Selected from TI Wireless Connectivity Forum, original post link at the bottom “Read Original”
0 Introduction
In recent years, wireless sensor network technology has developed rapidly. Due to the free and open characteristics of the 2.4 GHz communication band, various communication protocols based on this band, such as Wi-Fi and Bluetooth, have matured and been widely used. ZigBee is a low-power personal area network protocol based on the IEEE802.15.4 standard, which operates in the 2.4 GHz band. It is a low-cost, low-power, short-range wireless networking communication technology that has been widely used in various RF communication fields, such as regional positioning, line-of-sight data transmission, IoT tags, and automotive wireless electronic devices.
1 Overall System Framework
The system is divided into two parts: the first part is the controller and RF module, and the second part is the peripheral expansion circuit. The specific system framework diagram is shown in Figure 1.
2 Controller and RF Module Design Scheme
The main control circuit is the core of the entire system, responsible for the overall scheduling and control of the node. Considering the convenience of device operation and maintenance and the integration of the system, the main control circuit not only has data processing capabilities but also can store a certain amount of data. This design uses the ZigBee-based RF chip CC2430 as the core. This device integrates a 51-core MCU controller and RF transceiver, so the controller module and RF module are designed as a whole. Additionally, it has FLASH memory on-chip, which facilitates data storage. This device is compact, stable in performance, fast in computation, and has good scalability, meeting various needs of this design.

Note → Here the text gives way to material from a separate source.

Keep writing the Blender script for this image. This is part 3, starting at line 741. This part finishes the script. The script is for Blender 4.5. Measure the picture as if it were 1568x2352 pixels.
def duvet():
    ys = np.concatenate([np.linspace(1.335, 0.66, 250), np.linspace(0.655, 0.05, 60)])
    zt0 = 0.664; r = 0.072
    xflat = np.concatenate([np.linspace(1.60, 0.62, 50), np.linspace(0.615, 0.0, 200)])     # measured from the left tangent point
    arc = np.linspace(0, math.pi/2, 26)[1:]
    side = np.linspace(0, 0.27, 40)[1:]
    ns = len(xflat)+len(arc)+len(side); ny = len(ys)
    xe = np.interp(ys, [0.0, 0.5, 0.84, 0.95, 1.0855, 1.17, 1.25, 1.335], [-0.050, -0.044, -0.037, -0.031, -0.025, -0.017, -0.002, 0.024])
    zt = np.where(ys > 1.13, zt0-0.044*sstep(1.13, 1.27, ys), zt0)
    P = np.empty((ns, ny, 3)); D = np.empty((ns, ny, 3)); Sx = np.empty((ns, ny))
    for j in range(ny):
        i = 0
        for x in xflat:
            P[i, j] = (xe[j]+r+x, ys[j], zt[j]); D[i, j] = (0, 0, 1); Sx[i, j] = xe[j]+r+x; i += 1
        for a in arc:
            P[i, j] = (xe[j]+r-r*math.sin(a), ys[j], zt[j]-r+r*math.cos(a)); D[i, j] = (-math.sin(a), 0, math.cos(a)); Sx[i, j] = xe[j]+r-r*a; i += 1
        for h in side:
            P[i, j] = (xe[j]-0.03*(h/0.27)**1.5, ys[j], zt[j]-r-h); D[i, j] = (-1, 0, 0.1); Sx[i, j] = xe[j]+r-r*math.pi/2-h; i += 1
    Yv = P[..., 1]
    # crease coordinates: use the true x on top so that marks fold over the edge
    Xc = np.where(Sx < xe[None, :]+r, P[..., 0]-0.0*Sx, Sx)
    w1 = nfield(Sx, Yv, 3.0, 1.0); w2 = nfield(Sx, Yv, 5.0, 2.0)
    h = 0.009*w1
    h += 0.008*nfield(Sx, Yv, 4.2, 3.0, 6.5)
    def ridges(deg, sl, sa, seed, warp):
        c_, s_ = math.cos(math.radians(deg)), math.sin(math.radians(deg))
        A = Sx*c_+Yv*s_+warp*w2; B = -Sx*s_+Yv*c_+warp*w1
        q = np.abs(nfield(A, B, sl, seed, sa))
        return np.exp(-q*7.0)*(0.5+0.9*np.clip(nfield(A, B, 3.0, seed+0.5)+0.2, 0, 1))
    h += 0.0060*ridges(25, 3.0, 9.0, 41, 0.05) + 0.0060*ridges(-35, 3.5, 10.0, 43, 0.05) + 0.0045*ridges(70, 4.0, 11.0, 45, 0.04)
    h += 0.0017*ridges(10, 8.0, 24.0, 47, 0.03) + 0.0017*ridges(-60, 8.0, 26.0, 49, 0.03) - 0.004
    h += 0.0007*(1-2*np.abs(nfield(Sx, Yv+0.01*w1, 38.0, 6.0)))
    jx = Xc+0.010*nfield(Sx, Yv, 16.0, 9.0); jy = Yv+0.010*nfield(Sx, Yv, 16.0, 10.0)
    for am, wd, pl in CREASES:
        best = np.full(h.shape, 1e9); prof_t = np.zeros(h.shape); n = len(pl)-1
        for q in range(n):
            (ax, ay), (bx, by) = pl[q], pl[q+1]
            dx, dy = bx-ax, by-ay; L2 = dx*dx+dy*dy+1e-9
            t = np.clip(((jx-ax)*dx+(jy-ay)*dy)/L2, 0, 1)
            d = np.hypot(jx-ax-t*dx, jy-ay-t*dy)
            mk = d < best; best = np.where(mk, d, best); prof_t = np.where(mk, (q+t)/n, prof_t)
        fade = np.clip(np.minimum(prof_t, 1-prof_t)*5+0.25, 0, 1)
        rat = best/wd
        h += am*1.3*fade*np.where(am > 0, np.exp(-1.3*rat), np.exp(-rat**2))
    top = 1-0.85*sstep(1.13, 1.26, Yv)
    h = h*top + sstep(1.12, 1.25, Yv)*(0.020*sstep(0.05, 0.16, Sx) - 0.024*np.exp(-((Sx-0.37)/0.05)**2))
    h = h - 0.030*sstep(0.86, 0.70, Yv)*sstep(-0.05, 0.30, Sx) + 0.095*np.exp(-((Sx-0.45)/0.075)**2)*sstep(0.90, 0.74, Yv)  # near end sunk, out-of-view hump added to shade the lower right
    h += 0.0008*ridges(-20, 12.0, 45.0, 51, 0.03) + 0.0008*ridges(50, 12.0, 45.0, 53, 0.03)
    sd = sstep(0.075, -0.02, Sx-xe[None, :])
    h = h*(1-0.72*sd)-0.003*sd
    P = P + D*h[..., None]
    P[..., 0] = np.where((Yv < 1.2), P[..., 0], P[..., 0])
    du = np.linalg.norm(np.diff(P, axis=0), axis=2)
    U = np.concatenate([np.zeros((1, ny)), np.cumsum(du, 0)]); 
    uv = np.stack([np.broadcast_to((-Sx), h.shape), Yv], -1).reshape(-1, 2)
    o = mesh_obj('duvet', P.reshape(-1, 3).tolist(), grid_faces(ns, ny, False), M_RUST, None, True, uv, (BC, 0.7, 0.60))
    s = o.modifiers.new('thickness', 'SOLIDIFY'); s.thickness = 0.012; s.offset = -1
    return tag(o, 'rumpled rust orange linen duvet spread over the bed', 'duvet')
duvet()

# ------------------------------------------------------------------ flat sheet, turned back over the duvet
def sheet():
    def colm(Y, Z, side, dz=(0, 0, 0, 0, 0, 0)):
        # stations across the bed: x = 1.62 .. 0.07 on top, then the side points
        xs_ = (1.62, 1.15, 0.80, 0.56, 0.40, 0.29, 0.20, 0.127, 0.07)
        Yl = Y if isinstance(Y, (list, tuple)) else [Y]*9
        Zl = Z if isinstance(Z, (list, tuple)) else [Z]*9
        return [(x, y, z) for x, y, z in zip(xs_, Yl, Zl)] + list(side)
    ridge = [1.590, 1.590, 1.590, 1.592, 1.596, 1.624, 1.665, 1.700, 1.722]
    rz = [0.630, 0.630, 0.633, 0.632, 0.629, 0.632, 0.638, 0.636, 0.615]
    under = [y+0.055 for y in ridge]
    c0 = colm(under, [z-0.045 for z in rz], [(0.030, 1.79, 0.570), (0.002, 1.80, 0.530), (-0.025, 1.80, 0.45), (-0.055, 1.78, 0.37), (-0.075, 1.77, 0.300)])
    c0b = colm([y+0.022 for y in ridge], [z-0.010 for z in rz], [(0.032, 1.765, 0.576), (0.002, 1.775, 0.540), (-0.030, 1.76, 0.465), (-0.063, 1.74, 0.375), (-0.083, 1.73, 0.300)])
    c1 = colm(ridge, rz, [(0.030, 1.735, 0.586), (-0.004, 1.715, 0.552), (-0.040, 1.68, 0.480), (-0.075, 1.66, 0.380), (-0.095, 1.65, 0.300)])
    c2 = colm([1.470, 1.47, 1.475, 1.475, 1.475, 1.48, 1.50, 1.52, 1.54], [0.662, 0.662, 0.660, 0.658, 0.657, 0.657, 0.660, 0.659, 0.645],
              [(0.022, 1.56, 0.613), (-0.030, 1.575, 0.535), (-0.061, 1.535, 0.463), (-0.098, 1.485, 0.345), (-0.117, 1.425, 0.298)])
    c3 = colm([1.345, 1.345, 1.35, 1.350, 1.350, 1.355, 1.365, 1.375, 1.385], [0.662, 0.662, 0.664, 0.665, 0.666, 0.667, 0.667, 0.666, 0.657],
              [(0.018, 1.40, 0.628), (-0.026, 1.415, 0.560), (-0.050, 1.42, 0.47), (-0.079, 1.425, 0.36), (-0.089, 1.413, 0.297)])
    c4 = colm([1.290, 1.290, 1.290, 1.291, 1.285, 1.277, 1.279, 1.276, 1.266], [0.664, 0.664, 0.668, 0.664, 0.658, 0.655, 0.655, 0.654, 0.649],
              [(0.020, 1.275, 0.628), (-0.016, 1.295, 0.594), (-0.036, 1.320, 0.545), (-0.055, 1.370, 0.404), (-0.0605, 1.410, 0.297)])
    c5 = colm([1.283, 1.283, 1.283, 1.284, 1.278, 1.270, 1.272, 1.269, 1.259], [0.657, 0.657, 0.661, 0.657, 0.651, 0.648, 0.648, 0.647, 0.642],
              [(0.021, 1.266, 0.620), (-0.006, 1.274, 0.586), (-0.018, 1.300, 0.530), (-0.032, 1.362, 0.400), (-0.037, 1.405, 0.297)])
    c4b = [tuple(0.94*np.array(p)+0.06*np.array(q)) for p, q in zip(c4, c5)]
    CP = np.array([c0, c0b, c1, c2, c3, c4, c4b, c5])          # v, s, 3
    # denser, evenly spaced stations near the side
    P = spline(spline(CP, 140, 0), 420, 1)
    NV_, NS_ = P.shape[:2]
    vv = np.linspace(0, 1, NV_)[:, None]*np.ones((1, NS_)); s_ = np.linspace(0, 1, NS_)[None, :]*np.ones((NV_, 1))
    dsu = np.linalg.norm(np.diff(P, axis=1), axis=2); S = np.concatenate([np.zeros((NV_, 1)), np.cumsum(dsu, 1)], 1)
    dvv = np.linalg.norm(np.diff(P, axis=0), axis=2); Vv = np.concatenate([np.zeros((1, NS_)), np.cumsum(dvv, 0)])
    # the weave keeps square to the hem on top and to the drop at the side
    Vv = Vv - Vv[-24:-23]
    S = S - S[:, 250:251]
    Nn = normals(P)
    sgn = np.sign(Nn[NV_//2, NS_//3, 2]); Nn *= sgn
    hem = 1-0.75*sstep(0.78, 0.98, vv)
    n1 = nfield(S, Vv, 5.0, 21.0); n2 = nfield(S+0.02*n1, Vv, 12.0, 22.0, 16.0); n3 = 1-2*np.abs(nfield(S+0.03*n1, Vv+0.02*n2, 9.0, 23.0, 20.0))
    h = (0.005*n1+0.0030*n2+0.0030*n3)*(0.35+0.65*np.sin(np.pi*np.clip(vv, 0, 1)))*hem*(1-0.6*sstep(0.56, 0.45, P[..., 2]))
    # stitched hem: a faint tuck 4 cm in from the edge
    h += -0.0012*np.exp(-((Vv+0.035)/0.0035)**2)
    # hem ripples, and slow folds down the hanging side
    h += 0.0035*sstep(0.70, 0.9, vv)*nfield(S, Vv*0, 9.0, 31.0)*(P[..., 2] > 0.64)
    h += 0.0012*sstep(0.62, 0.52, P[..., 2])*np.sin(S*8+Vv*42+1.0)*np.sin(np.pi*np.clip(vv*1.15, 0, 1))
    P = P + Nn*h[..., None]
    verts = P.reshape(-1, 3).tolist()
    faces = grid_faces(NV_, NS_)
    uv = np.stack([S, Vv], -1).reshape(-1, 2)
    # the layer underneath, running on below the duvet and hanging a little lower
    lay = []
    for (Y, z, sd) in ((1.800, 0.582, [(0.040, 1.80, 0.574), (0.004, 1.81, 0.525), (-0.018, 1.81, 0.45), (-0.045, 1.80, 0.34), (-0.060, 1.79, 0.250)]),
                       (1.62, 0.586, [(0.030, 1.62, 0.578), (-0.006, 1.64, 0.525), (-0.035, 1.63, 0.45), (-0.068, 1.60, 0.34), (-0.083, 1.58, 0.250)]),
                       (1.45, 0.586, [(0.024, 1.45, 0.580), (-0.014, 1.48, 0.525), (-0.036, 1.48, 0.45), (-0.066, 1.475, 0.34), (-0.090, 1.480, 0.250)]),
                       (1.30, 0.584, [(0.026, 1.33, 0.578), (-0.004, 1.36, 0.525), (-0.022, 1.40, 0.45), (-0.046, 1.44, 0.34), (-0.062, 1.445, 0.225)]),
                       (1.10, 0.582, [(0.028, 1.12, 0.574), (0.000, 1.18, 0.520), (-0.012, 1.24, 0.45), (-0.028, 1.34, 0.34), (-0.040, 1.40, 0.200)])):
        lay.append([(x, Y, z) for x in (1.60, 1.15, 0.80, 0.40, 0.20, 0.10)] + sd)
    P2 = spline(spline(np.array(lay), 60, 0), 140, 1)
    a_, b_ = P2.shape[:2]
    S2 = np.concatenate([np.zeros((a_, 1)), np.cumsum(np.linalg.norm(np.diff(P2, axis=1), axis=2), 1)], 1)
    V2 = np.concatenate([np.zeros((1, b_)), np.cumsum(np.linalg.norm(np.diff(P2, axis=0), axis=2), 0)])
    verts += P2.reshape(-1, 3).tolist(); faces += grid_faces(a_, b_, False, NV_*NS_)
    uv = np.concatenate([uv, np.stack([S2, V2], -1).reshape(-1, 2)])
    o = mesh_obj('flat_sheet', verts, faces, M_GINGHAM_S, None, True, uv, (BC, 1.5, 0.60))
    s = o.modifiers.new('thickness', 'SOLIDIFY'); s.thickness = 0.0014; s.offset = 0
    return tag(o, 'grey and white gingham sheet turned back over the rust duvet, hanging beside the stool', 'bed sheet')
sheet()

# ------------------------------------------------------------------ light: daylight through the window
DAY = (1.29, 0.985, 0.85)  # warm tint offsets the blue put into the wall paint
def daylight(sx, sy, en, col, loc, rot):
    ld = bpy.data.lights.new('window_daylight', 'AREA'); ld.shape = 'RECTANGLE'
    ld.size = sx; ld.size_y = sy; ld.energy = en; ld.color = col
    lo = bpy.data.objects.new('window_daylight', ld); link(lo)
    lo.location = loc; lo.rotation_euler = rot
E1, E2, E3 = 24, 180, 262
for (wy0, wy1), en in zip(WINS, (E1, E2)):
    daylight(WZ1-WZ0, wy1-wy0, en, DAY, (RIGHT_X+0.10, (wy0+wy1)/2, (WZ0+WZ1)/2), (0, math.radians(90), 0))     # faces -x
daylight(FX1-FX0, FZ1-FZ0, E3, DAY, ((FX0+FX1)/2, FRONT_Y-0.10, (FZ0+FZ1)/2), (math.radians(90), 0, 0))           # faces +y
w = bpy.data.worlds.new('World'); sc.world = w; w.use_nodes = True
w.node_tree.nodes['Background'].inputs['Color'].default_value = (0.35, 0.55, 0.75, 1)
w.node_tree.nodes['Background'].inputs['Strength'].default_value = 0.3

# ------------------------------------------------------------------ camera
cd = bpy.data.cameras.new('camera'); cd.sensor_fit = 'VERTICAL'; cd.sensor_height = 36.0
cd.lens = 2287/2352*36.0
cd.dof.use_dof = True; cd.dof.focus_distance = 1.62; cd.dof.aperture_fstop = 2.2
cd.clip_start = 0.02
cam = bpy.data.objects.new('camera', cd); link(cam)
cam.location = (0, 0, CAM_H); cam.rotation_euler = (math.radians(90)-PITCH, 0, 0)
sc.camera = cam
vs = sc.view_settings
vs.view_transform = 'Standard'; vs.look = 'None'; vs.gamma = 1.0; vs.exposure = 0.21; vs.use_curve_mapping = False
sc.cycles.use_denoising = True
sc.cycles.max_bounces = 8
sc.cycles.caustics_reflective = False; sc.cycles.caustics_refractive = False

2.1 CC2430 Controller Circuit Configuration
In this design, the main control unit is responsible for peripheral device expansion and control, A/D conversion, data transmission, and other functions. CC2430 is a highly integrated SOC system, and its I/O port design is compact and has multiplexing capabilities. Therefore, in the design, it is necessary to save I/O port usage as much as possible, and it can be expanded when necessary. Meanwhile, the design should also have online downloading and debugging functions to meet engineering application needs.
2.1.1 I/O Port Configuration
CC2430 has 21 digital I/O pins, namely P0, P1, and P2. They are all 8-bit I/O ports. Each port can be individually set as a general I/O or external device I/O. Except for two high output ports P1_0 and P1_1, the rest are used for output. The relevant I/O ports in this design are reserved in the form of connectors for easy use and expansion in different scenarios, as shown in Figure 2.
2.1.2 Debugging Interface
This design of CC2430 has online debugging and downloading functions, which can be freely configured as needed. Figure 3 shows the CC2430 debugging interface diagram, which consists of the debugging clock and data signal pins P2.2 and P2.1.
2.2 Clock and Reset
The crystal oscillator of CC2430 adopts a two-level design, one is 32 MHz, and the other is 32.768 kHz. In the CC2430 operating mode (PM0), both crystal oscillators need to work together; while in PM1 and PM2 power modes (power-saving modes), only the 32.768 kHz oscillator works; in PM3 mode, both are turned off. Meanwhile, a 1% precision resistor must be externally connected to RBIAS1 and RBIAS2 (pins 22 and 26) to provide precise bias current for the 32 MHz crystal oscillator, as shown in the specific circuit in Figure 4.
CC2430 has a power-on reset function, and manual reset can also be used. Simply pull the RESETn pin (pin 10) low to complete the reset.
2.3 CC2430 RF Module
The design of the CC2430 RF module is shown in Figure 5. In this design, in addition to the reserved external crystal oscillator for pins P2_3 and P2_4, all pins from P0_0 to P2_2 are brought out as interfaces.
The RF input and output use high-impedance differential, with pins RF_n and RF_p respectively.
This design uses a monopole antenna. To achieve the best communication performance, an unbalanced transformer should be used to achieve impedance matching.
As shown in Figure 5, discrete components L321, L331, L341, and C341 form an unbalanced transformer to connect the differential output and the monopole antenna. Since the antenna is some distance from the RF pins, it is necessary to design impedance matching for the feedback transmission line from the antenna to the RF pins. Because it is a monopole antenna, the matching impedance is 50 Ω, which is composed of the unbalanced transformer and PCB microstrip transmission line. λ is the microwave wavelength on the PCB transmission line, and the microstrip transmission line is actually λ/2 impedance matching.
TXRX_SWITCH is an analog power output pin that can provide calibration voltage for the low-noise amplifier (LNA) and power amplifier (PA) inside CC2430. This pin must be connected to the RF_n and RF_p pins via an external DC circuit. When CC2430 is in receiving state, TXRX_SWITCH is internally grounded to provide bias voltage for LNA, and a low level can be obtained on the pin; when the chip is in transmitting state, TXRX_SWITCH supplies power voltage internally to provide bias voltage for PA, and a high level can be measured on the pin. In addition, the external antenna of this circuit uses an SMA interface.